WRITTEN PROBLEM -
Write out the listing exactly as it is given.

--- --- ---

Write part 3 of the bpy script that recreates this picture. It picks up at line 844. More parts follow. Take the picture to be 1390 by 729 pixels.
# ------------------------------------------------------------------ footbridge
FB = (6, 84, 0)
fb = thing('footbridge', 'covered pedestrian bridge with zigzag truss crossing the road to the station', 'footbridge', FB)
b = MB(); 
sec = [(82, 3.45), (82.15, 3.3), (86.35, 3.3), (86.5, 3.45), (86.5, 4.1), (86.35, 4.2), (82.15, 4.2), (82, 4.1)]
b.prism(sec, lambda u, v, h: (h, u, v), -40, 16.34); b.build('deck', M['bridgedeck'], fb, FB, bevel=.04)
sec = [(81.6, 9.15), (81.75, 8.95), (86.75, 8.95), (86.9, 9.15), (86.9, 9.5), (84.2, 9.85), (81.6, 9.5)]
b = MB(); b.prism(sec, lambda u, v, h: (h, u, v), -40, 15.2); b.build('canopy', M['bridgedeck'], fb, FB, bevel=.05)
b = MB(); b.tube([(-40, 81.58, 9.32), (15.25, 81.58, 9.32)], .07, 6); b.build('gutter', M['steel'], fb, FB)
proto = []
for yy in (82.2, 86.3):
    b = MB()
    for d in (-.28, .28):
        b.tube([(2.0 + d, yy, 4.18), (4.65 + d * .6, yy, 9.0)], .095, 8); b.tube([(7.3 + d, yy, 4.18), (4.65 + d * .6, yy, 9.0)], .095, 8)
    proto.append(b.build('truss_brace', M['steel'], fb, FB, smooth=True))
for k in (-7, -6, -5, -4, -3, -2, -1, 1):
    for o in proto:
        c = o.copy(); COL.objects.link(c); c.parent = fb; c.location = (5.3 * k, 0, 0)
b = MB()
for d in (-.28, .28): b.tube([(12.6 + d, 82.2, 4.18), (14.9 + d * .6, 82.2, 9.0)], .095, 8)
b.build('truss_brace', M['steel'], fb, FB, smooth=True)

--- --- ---

WORKED ANSWER -
Write part 3 of the bpy script that recreates this picture. It picks up at line 844. More parts follow. Take the picture to be 1390 by 729 pixels.
# ------------------------------------------------------------------ footbridge
FB = (6, 84, 0)
fb = thing('footbridge', 'covered pedestrian bridge with zigzag truss crossing the road to the station', 'footbridge', FB)
b = MB(); 
sec = [(82, 3.45), (82.15, 3.3), (86.35, 3.3), (86.5, 3.45), (86.5, 4.1), (86.35, 4.2), (82.15, 4.2), (82, 4.1)]
b.prism(sec, lambda u, v, h: (h, u, v), -40, 16.34); b.build('deck', M['bridgedeck'], fb, FB, bevel=.04)
sec = [(81.6, 9.15), (81.75, 8.95), (86.75, 8.95), (86.9, 9.15), (86.9, 9.5), (84.2, 9.85), (81.6, 9.5)]
b = MB(); b.prism(sec, lambda u, v, h: (h, u, v), -40, 15.2); b.build('canopy', M['bridgedeck'], fb, FB, bevel=.05)
b = MB(); b.tube([(-40, 81.58, 9.32), (15.25, 81.58, 9.32)], .07, 6); b.build('gutter', M['steel'], fb, FB)
proto = []
for yy in (82.2, 86.3):
    b = MB()
    for d in (-.28, .28):
        b.tube([(2.0 + d, yy, 4.18), (4.65 + d * .6, yy, 9.0)], .095, 8); b.tube([(7.3 + d, yy, 4.18), (4.65 + d * .6, yy, 9.0)], .095, 8)
    proto.append(b.build('truss_brace', M['steel'], fb, FB, smooth=True))
for k in (-7, -6, -5, -4, -3, -2, -1, 1):
    for o in proto:
        c = o.copy(); COL.objects.link(c); c.parent = fb; c.location = (5.3 * k, 0, 0)
b = MB()
for d in (-.28, .28): b.tube([(12.6 + d, 82.2, 4.18), (14.9 + d * .6, 82.2, 9.0)], .095, 8)
b.build('truss_brace', M['steel'], fb, FB, smooth=True)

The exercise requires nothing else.